Despite being a quiet and secluded academic, Langer made a large impact not only on the Conn community, but the academic community as a whole. Yet, it’s only in 2021, fifty-nine years after Langer retired from her position at Conn, that a class is being taught on her work. Led by Professors Larry Vogel and Derek Turner, this major texts course, Suzanne K. Langer’s Philosophy, on Philosophy in a New Key is an eye-opening and riveting seminar on a true paradigm in academia. Let’s hope Conn continues honoring her legacy!
Amen! I remember when a few years ago Lewis Gordon, with whom I studied as an undergraduate at Temple University, gave Langer a big shout out at the beginning of a visiting lecture in the Charles Chu reading room in Shain Library, and folks were like who? And Larry Vogel was like oh yes, we need to revisit her! Amen!
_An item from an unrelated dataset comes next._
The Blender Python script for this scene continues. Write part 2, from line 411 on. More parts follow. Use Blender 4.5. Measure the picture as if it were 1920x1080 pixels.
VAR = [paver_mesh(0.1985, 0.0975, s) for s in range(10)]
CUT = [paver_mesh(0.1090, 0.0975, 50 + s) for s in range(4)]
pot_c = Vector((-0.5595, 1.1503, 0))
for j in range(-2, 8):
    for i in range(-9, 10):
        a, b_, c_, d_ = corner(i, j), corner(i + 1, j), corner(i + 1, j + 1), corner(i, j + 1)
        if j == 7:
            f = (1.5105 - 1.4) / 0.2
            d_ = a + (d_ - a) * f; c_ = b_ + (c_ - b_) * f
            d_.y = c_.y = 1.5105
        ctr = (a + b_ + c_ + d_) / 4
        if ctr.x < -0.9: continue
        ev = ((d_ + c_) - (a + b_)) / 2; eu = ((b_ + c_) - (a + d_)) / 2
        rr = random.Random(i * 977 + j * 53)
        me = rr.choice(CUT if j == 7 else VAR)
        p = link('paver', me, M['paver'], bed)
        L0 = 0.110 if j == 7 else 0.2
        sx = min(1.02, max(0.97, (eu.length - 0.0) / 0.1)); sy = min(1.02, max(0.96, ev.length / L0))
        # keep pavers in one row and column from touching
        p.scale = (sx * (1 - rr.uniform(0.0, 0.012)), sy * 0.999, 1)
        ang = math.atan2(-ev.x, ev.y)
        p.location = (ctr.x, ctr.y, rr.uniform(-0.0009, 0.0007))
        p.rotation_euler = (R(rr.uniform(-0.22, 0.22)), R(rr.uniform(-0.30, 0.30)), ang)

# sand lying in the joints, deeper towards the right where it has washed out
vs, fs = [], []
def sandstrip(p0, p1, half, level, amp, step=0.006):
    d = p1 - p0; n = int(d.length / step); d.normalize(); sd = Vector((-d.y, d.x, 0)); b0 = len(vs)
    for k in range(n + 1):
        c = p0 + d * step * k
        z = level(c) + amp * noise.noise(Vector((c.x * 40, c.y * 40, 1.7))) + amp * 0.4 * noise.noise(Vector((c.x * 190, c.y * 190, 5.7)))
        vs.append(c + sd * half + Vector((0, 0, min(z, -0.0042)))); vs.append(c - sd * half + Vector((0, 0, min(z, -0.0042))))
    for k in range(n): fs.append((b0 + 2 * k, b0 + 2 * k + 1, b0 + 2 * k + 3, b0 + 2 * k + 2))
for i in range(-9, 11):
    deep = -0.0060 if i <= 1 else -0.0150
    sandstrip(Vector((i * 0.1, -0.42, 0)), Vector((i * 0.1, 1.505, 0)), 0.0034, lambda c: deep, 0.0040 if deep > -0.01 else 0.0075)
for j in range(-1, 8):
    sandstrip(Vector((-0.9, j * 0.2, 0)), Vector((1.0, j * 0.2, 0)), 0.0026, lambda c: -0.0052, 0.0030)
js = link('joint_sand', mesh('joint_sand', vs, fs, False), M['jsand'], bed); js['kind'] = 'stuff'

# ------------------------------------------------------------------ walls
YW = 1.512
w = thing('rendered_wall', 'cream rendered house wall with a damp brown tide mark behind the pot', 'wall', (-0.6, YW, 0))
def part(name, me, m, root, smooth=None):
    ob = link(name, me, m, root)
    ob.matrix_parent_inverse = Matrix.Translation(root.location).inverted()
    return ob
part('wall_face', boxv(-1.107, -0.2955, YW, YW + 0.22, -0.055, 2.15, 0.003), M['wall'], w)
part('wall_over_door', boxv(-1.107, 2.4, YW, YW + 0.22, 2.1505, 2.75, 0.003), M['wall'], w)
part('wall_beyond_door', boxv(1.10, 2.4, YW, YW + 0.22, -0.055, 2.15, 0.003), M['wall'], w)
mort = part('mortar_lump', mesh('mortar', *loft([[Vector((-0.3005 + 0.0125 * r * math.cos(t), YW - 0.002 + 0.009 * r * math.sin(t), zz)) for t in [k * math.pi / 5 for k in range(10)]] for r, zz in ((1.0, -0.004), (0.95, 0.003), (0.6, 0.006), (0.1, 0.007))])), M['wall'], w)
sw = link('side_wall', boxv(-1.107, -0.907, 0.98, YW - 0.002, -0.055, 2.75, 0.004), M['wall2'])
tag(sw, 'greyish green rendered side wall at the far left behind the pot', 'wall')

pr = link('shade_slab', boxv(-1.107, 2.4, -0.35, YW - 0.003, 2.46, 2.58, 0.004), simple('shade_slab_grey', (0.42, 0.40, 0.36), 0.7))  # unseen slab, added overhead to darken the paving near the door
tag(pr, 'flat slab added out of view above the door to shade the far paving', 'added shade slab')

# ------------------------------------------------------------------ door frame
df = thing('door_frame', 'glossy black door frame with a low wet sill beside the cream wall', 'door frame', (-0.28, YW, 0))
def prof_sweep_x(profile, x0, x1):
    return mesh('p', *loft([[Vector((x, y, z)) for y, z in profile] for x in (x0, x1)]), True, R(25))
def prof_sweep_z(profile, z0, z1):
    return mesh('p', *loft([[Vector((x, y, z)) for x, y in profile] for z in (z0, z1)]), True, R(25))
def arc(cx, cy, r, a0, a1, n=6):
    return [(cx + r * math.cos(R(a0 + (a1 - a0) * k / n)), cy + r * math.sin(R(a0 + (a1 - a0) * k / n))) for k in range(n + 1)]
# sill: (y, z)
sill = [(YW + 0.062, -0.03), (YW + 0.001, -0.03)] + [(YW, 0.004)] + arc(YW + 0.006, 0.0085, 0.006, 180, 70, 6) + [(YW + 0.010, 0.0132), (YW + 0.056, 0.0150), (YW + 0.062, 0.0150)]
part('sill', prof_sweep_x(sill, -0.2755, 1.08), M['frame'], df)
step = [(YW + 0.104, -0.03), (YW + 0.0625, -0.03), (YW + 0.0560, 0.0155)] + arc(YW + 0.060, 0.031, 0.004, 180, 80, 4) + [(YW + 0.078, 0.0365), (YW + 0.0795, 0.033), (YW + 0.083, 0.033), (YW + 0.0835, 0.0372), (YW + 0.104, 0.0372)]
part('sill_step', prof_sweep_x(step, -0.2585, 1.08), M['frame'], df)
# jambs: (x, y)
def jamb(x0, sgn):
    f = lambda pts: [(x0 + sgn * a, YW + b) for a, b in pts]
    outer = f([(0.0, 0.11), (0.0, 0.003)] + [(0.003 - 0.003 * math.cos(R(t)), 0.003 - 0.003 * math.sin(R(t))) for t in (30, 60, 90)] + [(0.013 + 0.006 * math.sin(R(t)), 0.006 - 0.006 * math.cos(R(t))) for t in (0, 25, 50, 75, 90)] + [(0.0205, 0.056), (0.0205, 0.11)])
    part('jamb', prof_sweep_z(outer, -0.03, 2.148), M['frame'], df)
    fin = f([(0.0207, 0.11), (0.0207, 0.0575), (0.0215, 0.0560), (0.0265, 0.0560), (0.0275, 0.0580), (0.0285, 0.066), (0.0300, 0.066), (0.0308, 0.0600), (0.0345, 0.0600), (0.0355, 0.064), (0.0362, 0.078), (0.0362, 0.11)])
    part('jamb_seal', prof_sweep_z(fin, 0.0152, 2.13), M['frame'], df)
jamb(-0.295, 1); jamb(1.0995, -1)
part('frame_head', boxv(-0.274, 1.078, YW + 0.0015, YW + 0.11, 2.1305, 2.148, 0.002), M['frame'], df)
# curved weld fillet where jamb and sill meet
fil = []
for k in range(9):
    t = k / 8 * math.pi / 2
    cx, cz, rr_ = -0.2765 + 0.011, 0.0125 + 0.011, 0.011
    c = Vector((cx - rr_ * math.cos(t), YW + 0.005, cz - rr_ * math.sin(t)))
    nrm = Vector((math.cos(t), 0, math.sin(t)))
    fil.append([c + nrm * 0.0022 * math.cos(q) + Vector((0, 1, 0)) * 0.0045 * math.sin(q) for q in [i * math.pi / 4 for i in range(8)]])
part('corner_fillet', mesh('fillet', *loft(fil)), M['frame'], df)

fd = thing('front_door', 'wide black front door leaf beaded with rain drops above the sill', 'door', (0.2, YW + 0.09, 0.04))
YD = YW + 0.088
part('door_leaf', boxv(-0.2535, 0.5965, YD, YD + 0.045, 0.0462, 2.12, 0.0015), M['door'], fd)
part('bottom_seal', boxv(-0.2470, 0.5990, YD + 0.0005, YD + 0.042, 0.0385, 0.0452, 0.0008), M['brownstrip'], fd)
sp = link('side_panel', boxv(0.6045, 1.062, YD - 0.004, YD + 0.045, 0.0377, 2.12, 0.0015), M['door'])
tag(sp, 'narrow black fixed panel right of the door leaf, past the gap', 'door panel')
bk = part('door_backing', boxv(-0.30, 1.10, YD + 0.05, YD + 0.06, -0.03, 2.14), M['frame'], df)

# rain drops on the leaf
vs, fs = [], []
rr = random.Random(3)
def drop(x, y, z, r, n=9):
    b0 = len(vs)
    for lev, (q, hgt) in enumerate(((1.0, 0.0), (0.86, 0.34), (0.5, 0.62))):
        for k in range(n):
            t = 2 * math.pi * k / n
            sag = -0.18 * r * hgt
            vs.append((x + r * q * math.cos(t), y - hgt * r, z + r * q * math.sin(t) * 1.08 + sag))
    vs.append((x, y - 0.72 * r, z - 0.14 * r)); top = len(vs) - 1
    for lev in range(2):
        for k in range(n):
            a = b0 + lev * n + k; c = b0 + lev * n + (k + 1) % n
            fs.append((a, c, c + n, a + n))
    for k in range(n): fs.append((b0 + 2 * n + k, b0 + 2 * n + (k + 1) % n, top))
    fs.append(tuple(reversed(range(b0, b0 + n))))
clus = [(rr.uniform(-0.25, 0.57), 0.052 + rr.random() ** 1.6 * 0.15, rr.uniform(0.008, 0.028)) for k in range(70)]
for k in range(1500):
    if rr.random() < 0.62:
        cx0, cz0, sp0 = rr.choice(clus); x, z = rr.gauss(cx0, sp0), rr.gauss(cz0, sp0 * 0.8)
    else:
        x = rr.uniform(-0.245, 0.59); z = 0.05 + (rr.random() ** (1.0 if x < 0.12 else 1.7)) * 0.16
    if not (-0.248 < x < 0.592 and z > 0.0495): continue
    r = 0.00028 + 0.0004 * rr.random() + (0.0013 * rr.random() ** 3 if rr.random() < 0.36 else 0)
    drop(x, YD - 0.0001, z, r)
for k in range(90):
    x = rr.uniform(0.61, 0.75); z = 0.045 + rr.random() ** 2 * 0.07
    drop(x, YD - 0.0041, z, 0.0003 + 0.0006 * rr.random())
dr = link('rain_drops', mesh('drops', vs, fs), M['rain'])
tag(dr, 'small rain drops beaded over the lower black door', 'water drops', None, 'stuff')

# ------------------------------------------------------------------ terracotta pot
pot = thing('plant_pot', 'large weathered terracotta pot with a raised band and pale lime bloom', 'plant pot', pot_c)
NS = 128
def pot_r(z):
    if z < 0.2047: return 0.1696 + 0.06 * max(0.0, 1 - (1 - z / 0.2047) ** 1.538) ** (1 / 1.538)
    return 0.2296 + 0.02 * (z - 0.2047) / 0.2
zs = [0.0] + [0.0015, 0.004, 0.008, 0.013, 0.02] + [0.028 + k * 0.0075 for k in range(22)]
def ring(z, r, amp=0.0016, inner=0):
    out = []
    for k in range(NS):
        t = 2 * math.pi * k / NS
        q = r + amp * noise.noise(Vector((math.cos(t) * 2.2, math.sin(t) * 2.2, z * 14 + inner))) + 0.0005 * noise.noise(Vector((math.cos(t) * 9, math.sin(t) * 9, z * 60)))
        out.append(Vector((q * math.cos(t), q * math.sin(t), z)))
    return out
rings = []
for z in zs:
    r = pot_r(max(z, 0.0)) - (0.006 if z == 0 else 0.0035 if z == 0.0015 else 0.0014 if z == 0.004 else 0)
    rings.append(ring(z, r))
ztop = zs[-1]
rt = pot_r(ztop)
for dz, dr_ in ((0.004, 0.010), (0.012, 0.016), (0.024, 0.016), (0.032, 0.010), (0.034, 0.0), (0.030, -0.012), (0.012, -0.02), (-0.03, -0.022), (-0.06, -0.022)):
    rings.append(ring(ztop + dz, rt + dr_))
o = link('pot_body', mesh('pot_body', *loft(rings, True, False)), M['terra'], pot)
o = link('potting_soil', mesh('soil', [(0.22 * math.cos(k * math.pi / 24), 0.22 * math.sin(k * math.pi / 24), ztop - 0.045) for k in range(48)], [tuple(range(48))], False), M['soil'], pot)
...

How nice to see Suzanne Langer’s work recognized. I read all 3 volumes of “Mind: An Essay on Human Feeling” and used many of her ideas in my own writings. I believe she remains a largely unrecognized genius in the post-Wittgensteinian sense. I think she went so much farther than Wittgenstein did in his explorations of the realms of language in his later works. Starting life as a mathematical logician of repute, to evolve into a cultural/anthropological/linguistic philosopher was an incredible advance yet she remains, sadly, in the backwaters of modern philosophy.